Steven Sahiounie, journalist and political commentator
On April 16, the journalist Andre Mate spoke to the UN Security Council concerning the Organization for the Prevention of Chemical Weapons (OPCW) report about Syria that has been exposed as a cover-up scandal.
His address challenges the US and UK on their role in the OPCW's lies and fraud. Mate meticulously takes apart each fabrication and exposes the truth for all to see.
OPCW inspectors found no evidence to support allegations of a Syrian government chemical-weapons attack in the city of Douma in April 2018. However, their findings were suppressed, and the team was sidelined.

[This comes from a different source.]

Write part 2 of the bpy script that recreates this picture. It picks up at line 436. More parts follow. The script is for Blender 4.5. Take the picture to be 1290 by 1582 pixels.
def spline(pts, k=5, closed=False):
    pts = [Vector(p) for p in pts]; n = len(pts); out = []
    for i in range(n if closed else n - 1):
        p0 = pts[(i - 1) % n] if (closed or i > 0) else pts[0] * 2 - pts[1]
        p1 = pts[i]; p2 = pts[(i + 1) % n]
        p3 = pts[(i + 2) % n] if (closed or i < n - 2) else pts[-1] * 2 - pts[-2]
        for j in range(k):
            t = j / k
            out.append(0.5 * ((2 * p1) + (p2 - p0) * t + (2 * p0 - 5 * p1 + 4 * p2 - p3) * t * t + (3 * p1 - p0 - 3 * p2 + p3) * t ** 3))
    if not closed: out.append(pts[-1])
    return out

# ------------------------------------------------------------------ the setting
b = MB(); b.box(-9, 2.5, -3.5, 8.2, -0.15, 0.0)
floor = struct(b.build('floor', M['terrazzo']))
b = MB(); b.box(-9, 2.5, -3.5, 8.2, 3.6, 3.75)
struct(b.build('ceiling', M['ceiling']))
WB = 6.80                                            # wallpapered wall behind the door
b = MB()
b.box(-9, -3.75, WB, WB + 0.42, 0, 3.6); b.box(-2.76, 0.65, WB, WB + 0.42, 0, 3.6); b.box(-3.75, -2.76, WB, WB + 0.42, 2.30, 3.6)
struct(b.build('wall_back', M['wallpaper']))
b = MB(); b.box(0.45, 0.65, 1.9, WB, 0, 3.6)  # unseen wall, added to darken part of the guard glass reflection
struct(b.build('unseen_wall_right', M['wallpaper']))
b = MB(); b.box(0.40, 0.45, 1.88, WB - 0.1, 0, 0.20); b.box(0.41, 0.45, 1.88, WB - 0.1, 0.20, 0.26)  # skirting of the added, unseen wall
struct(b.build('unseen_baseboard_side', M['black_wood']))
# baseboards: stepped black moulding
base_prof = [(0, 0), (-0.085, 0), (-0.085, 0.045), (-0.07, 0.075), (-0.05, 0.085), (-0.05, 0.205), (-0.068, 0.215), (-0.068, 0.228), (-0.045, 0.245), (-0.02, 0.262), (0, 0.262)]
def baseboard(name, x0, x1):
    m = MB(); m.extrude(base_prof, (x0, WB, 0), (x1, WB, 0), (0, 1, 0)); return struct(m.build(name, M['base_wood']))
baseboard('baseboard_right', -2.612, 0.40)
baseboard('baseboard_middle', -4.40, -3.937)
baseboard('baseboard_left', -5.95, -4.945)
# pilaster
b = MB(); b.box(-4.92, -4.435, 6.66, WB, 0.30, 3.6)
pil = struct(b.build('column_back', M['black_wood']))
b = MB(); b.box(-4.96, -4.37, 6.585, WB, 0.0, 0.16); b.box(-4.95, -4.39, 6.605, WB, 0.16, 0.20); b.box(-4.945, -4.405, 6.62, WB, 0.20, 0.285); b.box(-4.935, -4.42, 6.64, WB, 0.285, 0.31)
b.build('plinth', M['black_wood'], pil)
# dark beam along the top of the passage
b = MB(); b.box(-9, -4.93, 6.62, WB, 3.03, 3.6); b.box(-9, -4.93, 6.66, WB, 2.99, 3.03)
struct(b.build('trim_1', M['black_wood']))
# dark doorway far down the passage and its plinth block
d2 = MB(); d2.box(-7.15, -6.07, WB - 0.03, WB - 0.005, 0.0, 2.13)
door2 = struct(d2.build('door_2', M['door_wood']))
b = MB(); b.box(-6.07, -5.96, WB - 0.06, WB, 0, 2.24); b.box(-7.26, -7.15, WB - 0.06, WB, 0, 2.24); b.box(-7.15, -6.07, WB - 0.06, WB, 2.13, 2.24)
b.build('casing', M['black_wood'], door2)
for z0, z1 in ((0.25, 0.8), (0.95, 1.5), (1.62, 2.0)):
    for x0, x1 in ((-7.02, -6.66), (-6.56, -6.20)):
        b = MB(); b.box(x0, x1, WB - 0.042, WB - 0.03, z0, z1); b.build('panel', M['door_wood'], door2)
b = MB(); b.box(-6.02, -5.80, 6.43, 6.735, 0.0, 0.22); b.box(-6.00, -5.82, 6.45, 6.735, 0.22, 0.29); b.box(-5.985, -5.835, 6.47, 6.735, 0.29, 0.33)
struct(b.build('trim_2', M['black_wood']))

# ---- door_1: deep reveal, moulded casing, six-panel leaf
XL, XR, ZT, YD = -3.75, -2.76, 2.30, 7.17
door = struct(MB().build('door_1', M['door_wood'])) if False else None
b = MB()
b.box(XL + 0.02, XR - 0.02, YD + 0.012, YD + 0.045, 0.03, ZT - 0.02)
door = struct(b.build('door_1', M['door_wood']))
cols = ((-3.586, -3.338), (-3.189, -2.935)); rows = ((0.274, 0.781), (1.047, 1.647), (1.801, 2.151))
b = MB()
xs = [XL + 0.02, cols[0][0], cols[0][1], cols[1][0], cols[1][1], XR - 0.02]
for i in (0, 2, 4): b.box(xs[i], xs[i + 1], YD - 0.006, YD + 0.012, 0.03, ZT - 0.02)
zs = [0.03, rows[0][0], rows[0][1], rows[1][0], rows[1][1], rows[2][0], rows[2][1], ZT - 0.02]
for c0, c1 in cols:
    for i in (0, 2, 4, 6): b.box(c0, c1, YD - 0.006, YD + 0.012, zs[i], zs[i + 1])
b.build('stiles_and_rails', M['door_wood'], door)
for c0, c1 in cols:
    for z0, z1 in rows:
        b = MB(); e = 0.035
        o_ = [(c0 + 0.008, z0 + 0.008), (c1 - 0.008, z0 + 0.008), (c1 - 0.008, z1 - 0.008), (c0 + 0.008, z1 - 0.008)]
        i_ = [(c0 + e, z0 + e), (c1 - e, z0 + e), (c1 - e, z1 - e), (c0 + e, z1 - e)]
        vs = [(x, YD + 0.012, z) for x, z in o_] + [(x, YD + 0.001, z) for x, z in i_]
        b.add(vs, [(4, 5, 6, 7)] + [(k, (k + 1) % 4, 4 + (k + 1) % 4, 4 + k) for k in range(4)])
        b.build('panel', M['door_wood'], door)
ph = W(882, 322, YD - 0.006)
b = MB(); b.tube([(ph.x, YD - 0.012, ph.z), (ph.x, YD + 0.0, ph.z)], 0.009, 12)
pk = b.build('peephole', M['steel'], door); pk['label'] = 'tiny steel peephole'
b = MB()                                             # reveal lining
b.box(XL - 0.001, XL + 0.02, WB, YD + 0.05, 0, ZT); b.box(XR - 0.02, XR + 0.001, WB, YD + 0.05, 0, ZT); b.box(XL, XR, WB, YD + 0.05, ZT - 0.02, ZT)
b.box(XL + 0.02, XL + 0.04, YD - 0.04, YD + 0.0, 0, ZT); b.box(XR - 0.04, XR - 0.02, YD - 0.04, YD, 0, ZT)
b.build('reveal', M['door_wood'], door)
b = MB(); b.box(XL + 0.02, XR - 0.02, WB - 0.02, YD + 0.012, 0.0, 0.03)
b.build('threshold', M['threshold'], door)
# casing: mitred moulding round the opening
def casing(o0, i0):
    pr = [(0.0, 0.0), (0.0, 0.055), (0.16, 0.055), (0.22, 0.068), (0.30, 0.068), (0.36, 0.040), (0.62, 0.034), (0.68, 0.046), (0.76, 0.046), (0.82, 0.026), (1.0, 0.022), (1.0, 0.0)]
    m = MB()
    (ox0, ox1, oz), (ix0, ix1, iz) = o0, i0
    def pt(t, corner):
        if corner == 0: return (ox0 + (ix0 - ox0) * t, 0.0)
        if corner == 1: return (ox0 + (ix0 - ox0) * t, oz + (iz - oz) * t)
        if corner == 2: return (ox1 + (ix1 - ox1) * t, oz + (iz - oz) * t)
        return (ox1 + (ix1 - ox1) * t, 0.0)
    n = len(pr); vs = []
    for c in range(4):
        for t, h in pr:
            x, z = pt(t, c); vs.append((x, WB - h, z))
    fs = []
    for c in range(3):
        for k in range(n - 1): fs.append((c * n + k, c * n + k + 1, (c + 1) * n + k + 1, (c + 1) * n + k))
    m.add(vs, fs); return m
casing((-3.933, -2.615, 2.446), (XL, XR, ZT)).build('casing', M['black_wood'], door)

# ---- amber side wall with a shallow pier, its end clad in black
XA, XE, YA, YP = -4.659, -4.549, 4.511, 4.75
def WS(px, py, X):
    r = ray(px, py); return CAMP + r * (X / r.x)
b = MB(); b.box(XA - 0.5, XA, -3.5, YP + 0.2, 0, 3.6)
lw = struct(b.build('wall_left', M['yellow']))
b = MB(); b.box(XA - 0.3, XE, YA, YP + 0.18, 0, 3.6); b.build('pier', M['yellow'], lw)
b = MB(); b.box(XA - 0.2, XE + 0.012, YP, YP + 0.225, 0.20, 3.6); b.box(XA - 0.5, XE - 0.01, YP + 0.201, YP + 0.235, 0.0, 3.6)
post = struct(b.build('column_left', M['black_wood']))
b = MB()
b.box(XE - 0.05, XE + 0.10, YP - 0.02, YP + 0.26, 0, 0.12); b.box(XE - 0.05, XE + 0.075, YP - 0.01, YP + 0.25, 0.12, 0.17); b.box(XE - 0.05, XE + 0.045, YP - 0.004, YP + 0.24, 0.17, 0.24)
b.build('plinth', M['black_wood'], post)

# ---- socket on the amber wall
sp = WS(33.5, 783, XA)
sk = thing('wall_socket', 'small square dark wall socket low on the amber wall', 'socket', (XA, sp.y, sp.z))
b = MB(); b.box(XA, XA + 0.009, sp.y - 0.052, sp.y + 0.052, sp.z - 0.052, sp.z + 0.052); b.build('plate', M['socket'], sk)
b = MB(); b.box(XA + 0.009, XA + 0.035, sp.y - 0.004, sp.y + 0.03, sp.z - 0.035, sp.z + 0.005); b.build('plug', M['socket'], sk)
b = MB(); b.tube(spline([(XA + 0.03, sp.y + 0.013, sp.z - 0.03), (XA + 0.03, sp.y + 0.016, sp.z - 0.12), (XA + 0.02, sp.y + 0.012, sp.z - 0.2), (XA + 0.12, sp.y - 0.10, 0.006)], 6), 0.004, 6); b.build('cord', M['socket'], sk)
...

Mate shows why the claims of the OPCW are false by using their own published reports, which claim that "most of the analytical work took place" in the "last six months" of the Douma investigation, when the original team was sidelined.
The investigation was carried out by the original investigative team during the first weeks of the probe, and the work conducted after they were sidelined is insignificant and full of deceptions and unsubstantiated accusations.
OPCW Director General Fernando Arias claims he doesn't know why the OPCW final report would not be accepted as true, and Mate points to Arias' prior statements, which prove his claim is untrue.
Mate had asked the US and UK ambassadors if they would support a new proposal by five former OPCW officials, and others, to allow the Scientific Advisory Board of the OPCW to consider the claims of the dissenting inspectors; however, the US and UK ambassadors left the meeting prior to the request.
One recurring accusation of the west against the Syrian government has been the alleged use of chemical weapons. The first substantial accusation came from an event in Khan al Asal in 2013. At first glance, the UN investigator Carla Del Ponte felt it must be the so-called 'rebels' who carried it out in order to blame the Syrian government, and thus illicit US military intervention in Syria because of President Obama's speech concerning the 'Red Line' of chemical use. Del Ponte was a seasoned prosecutor and criminal investigator, and following her instincts, the first question to be answered was: "Who will benefit most from a chemical attack?"